The bill Trump signed funds FEMA, the Coast Guard, TSA, the Secret Service, and the Cybersecurity and Infrastructure Security Agency through September 30. It does not include ICE or the Border Patrol — those agencies were kept out of the deal at Republican insistence, with their funding to be addressed through a separate $70 billion budget reconciliation process already underway.
Senate Minority Leader Chuck Schumer was blunt about what the delay cost: “Over a month of unnecessary pain for millions of Americans brought to you by the House GOP.”
Speaker Johnson framed it differently, calling the passage a win — arguing that the simultaneous advancement of the ICE and CBP funding through reconciliation meant both goals had been achieved, just through separate vehicles.
The human cost of the standoff was real.
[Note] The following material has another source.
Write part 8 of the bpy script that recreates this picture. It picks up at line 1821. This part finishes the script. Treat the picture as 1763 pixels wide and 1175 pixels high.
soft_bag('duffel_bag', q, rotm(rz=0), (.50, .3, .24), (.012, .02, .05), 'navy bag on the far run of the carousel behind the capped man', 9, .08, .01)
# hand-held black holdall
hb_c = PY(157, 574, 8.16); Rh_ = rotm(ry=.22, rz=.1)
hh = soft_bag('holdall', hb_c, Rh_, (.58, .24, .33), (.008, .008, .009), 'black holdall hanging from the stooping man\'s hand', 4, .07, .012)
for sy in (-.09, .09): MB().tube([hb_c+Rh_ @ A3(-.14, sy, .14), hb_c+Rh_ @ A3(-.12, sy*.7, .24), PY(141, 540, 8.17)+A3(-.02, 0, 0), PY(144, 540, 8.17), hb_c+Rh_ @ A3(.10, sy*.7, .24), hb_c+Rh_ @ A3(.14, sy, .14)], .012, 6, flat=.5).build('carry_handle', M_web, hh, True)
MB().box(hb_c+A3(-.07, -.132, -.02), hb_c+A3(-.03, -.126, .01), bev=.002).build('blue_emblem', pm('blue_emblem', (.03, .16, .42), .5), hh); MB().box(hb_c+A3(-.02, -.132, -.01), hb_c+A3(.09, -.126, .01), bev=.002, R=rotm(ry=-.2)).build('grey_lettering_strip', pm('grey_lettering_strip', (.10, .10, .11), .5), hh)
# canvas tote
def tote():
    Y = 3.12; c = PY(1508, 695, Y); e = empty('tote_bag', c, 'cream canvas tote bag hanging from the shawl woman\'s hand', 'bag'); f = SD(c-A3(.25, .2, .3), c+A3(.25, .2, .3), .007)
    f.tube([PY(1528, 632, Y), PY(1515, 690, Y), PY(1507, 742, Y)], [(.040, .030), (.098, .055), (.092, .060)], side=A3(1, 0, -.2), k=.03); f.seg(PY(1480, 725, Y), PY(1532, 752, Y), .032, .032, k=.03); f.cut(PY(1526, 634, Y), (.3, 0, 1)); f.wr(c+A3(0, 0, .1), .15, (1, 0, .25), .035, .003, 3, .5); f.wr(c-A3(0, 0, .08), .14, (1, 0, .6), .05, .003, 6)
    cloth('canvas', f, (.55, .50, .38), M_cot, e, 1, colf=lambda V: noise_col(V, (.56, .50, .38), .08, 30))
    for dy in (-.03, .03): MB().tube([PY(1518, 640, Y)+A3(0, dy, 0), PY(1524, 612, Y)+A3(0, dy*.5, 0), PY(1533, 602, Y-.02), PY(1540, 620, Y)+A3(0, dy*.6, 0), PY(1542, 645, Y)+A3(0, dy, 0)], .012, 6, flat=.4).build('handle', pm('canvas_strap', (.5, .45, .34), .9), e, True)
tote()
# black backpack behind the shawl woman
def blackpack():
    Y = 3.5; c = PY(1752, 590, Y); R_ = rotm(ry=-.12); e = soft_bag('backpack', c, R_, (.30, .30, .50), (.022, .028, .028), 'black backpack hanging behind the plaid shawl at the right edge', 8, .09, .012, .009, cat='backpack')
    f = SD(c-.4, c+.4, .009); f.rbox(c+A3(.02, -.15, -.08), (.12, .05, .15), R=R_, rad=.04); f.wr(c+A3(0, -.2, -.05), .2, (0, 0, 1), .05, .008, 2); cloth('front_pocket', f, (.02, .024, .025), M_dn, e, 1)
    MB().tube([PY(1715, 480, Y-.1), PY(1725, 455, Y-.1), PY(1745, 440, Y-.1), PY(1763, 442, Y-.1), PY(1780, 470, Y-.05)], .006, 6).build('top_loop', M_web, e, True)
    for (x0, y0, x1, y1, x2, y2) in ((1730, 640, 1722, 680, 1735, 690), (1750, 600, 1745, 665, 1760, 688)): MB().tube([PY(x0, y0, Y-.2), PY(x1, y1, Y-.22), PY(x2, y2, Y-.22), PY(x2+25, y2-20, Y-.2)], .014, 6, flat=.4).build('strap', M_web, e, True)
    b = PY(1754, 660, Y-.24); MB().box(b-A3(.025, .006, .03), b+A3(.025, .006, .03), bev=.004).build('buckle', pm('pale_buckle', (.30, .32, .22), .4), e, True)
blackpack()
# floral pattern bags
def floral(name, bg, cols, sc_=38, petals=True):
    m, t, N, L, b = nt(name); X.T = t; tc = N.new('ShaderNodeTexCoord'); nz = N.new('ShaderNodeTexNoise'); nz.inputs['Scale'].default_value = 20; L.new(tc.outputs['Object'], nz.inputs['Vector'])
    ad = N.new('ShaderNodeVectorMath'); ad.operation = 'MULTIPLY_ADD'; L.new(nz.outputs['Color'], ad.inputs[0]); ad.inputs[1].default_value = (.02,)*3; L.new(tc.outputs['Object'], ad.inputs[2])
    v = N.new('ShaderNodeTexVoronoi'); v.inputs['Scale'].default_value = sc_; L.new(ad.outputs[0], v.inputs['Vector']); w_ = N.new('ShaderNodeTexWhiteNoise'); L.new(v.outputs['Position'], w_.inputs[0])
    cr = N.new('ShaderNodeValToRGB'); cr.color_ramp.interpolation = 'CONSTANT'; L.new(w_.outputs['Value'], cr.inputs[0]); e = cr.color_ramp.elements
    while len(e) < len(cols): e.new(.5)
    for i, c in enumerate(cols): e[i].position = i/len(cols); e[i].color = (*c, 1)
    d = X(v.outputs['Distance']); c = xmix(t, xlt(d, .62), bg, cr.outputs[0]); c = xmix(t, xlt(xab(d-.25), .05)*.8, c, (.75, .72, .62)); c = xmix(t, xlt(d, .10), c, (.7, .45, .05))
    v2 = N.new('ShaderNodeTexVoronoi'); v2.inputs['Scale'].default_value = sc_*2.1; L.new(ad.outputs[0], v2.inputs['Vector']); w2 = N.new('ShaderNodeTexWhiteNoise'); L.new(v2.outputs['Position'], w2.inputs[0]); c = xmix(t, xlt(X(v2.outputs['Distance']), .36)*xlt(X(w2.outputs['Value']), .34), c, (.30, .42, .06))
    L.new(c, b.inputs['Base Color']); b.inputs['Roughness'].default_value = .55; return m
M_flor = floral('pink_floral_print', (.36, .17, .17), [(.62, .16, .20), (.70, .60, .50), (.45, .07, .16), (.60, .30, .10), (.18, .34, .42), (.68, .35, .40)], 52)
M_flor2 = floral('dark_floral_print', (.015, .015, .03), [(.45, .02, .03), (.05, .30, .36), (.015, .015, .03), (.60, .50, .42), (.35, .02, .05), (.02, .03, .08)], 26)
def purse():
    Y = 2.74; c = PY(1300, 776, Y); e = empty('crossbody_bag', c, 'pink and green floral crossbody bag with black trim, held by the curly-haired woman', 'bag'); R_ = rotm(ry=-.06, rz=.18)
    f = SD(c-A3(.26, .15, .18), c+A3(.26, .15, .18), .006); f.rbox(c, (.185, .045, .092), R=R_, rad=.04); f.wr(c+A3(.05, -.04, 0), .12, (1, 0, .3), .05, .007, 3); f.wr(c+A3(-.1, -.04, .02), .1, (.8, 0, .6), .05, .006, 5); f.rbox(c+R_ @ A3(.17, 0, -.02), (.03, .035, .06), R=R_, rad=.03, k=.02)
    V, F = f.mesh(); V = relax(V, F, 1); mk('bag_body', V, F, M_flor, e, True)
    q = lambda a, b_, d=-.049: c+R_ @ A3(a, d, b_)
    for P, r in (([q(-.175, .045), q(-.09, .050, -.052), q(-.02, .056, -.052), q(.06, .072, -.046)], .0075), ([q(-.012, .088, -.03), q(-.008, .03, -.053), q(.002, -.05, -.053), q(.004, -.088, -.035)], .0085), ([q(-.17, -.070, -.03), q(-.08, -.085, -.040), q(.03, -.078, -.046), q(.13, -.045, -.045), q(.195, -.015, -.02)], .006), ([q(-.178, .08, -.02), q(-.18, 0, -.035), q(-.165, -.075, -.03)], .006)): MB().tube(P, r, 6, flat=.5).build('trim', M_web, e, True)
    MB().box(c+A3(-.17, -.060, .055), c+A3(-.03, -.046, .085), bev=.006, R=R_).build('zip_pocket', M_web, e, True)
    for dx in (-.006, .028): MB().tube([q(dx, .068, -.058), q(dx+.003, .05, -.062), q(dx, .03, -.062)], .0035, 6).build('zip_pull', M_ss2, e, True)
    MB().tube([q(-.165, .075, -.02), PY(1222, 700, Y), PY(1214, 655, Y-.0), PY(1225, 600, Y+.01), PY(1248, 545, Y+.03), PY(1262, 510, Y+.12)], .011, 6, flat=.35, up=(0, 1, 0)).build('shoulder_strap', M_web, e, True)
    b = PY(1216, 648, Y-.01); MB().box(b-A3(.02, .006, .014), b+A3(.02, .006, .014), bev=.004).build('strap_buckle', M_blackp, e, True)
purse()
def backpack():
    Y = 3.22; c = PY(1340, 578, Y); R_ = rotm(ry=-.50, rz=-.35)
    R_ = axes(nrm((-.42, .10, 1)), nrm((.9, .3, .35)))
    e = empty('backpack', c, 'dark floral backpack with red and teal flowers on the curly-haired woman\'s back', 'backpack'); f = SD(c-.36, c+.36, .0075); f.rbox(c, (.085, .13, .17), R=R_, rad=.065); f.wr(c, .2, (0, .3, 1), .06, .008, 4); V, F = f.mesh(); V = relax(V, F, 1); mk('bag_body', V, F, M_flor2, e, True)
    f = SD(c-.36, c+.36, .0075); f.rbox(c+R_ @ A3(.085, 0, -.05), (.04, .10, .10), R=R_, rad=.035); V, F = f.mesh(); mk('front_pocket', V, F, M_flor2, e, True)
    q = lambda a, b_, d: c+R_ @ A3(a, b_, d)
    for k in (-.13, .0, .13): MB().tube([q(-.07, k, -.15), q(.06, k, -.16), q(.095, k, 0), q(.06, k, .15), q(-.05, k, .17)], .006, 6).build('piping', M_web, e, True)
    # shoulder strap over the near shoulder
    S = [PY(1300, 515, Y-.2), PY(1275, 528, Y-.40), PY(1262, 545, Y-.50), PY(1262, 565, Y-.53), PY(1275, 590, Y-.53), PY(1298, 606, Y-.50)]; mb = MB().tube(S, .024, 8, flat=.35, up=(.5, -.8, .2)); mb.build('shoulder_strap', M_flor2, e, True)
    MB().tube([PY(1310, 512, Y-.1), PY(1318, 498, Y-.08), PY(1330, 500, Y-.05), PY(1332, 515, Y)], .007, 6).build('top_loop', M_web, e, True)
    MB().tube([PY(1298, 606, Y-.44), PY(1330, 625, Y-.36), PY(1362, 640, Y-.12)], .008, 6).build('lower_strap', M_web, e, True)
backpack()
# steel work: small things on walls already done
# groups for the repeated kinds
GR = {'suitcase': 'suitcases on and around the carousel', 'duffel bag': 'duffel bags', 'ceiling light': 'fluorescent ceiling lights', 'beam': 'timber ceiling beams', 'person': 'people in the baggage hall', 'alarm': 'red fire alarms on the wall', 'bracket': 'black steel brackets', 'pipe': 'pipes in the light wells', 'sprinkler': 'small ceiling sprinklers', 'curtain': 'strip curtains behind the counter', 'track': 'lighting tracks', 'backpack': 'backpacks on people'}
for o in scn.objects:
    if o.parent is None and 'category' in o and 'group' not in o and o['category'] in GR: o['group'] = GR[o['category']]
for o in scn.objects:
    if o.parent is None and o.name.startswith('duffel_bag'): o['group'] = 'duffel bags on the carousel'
TSA absenteeism spiked throughout the shutdown, with officers quitting to take paying jobs elsewhere. Airport security lines stretched to hours at major hubs. Coast Guard operations were curtailed. FEMA’s ability to respond to new disasters was constrained. TSA officers who stayed reported working without any certainty about when their next paycheck would arrive.
All of that ends today — for most of DHS. ICE and CBP remain on a separate path. The shutdown that lasted 76 days and touched nearly every corner of the nation’s homeland security apparatus is over. Whether the people who lived through it remember who caused it is a question November will answer.